** START **

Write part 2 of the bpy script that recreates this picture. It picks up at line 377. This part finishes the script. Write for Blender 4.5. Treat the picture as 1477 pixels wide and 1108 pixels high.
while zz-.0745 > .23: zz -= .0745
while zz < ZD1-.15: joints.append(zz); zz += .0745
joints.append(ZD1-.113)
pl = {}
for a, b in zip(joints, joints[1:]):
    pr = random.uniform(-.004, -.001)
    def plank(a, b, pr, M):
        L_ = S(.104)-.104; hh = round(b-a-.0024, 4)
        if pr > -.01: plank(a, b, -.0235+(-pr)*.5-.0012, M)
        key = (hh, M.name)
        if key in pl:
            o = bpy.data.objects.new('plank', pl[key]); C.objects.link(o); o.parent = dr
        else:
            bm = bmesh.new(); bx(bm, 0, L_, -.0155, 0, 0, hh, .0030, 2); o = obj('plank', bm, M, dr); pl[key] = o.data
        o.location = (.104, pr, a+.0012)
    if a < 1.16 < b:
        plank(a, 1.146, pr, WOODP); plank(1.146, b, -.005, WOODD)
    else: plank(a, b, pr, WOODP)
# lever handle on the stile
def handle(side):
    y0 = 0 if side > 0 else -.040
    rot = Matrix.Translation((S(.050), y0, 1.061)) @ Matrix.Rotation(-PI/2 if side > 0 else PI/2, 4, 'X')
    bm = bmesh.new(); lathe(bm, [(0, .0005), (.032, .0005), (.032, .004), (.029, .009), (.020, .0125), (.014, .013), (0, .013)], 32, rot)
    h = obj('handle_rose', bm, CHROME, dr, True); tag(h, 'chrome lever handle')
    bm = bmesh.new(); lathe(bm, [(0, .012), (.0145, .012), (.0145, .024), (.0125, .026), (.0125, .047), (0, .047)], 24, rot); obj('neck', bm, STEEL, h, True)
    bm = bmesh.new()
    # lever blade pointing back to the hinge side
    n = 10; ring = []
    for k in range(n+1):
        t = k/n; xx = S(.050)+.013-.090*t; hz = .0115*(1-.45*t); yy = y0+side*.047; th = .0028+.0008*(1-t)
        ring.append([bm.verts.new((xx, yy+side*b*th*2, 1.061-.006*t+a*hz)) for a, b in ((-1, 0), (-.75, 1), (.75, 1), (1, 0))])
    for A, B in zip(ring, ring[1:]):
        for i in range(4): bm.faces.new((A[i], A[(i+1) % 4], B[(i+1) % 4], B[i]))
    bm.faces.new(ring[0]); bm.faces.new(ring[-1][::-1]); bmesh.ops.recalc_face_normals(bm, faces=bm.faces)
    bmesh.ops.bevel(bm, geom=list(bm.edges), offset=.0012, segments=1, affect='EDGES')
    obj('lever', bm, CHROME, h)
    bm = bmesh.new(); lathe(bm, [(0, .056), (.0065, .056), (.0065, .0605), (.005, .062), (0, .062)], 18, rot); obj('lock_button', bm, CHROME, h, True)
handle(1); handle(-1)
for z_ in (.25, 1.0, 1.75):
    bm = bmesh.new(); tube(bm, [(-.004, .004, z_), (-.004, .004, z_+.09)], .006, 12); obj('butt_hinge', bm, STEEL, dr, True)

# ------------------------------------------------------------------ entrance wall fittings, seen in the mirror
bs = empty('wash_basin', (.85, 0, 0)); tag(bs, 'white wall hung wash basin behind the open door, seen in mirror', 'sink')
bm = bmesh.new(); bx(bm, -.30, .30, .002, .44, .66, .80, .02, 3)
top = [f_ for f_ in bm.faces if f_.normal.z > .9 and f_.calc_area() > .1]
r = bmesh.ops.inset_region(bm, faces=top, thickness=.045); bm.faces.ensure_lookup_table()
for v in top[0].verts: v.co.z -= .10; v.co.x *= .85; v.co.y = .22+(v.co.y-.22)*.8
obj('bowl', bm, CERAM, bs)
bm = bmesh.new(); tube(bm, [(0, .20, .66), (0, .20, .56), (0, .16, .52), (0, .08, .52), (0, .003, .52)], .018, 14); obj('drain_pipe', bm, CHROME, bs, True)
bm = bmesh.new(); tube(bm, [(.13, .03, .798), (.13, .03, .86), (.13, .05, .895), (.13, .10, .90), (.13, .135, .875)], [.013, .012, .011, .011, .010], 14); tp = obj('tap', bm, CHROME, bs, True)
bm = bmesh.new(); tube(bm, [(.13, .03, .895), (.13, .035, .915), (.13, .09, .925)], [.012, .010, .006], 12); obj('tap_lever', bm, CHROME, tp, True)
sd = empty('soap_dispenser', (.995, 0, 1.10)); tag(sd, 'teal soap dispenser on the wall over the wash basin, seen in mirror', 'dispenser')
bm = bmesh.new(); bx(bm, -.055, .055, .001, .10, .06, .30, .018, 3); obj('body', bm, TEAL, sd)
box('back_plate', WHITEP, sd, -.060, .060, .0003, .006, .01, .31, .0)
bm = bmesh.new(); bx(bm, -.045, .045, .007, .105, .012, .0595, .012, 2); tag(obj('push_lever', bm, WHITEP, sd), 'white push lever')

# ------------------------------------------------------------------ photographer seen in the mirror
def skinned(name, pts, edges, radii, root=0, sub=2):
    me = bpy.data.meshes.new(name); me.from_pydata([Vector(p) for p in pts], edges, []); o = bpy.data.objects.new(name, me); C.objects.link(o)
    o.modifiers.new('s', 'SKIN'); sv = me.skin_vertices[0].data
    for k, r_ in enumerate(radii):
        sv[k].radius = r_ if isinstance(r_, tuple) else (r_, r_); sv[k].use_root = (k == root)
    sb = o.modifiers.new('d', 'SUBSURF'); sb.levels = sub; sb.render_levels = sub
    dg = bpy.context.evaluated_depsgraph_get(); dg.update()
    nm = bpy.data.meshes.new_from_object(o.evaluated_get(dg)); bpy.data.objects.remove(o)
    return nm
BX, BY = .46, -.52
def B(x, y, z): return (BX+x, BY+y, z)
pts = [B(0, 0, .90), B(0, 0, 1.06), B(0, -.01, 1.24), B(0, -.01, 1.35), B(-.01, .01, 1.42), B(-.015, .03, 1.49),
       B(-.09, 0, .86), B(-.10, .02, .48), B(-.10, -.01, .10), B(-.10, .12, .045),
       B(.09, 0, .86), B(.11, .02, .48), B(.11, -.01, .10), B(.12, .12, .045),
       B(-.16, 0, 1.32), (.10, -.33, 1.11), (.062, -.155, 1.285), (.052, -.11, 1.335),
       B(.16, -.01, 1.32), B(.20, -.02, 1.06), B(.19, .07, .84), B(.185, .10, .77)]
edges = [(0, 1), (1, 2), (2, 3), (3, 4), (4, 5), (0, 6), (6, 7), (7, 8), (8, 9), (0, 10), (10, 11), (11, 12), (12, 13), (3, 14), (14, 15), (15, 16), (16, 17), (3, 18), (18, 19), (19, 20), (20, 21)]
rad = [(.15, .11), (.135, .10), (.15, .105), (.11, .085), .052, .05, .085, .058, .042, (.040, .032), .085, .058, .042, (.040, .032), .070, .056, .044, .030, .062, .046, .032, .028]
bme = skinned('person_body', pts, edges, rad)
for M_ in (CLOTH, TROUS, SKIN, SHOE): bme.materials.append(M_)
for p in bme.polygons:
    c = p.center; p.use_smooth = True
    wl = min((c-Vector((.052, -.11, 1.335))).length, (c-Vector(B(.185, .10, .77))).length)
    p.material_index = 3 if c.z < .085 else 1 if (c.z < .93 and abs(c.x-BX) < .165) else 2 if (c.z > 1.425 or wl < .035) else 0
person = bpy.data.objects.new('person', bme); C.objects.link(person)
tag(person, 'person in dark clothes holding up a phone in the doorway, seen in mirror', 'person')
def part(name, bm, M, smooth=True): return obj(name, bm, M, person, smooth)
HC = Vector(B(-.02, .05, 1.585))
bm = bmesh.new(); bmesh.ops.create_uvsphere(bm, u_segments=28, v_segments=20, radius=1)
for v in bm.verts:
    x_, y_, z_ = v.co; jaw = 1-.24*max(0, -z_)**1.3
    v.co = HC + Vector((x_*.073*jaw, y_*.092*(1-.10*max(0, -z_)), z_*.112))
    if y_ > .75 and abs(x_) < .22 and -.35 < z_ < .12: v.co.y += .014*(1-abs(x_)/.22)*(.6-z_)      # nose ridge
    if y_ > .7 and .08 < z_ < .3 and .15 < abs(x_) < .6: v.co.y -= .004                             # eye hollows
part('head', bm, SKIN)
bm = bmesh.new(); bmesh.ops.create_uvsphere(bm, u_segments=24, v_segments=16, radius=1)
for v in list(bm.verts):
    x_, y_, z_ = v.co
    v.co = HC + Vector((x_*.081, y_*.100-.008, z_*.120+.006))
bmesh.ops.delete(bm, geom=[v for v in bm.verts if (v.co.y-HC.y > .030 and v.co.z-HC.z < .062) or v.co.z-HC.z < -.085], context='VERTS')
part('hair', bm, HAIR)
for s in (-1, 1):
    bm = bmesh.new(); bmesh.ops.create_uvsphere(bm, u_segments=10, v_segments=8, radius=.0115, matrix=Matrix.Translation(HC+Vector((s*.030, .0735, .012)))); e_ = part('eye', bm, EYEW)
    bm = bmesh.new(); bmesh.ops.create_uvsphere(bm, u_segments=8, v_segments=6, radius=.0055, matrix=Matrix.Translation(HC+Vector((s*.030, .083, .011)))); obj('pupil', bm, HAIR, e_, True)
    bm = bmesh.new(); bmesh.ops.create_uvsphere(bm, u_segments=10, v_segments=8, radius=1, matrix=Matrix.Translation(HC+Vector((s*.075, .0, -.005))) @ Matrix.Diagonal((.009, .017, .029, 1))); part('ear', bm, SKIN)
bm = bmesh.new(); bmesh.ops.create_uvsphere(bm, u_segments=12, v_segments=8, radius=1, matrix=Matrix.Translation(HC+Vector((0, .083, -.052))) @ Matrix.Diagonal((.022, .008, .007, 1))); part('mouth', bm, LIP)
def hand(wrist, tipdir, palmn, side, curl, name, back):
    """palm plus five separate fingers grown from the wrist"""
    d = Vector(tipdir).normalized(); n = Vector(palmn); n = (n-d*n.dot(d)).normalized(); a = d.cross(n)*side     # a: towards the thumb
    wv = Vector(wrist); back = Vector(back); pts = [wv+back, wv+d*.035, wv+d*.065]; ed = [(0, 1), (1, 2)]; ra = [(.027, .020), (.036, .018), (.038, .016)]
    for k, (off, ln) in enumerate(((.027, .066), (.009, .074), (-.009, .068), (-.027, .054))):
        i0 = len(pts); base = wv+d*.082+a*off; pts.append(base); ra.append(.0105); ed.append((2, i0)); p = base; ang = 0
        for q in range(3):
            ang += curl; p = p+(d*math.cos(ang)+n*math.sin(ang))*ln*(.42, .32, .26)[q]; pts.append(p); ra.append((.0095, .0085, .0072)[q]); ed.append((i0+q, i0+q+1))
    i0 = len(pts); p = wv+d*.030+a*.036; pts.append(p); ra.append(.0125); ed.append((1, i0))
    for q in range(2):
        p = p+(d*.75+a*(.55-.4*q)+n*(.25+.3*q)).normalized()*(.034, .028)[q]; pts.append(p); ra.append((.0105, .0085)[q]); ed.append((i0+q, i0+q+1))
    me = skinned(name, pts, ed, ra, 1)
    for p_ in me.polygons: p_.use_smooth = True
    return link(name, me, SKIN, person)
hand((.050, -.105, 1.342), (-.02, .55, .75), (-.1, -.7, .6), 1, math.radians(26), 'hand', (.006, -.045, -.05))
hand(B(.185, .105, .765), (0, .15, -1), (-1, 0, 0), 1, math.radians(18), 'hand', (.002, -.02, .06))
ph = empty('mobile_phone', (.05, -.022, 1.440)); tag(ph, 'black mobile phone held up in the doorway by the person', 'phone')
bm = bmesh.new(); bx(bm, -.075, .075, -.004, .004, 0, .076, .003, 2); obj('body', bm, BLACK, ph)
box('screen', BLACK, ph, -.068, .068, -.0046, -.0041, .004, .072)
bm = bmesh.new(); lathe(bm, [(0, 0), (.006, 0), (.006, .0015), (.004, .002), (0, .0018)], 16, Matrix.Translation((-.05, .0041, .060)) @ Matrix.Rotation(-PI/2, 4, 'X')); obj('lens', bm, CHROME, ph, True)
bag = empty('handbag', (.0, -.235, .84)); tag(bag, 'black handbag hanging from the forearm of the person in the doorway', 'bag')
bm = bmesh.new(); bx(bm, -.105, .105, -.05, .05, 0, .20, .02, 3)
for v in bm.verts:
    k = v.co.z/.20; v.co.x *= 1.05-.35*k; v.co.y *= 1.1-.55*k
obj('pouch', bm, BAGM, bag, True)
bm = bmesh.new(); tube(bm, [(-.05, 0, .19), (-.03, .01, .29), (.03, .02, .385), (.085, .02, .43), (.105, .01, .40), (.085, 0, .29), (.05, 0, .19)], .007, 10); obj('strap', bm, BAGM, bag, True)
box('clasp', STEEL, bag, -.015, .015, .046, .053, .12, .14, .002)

** END **

PROBLEM DETAILS
Show every line from the listing above in which the string "part" appears.

THE COMPLETED TASK
Write part 2 of the bpy script that recreates this picture. It picks up at line 377. This part finishes the script. Write for Blender 4.5. Treat the picture as 1477 pixels wide and 1108 pixels high.
def part(name, bm, M, smooth=True): return obj(name, bm, M, person, smooth)
part('head', bm, SKIN)
part('hair', bm, HAIR)
    bm = bmesh.new(); bmesh.ops.create_uvsphere(bm, u_segments=10, v_segments=8, radius=.0115, matrix=Matrix.Translation(HC+Vector((s*.030, .0735, .012)))); e_ = part('eye', bm, EYEW)
    bm = bmesh.new(); bmesh.ops.create_uvsphere(bm, u_segments=10, v_segments=8, radius=1, matrix=Matrix.Translation(HC+Vector((s*.075, .0, -.005))) @ Matrix.Diagonal((.009, .017, .029, 1))); part('ear', bm, SKIN)
bm = bmesh.new(); bmesh.ops.create_uvsphere(bm, u_segments=12, v_segments=8, radius=1, matrix=Matrix.Translation(HC+Vector((0, .083, -.052))) @ Matrix.Diagonal((.022, .008, .007, 1))); part('mouth', bm, LIP)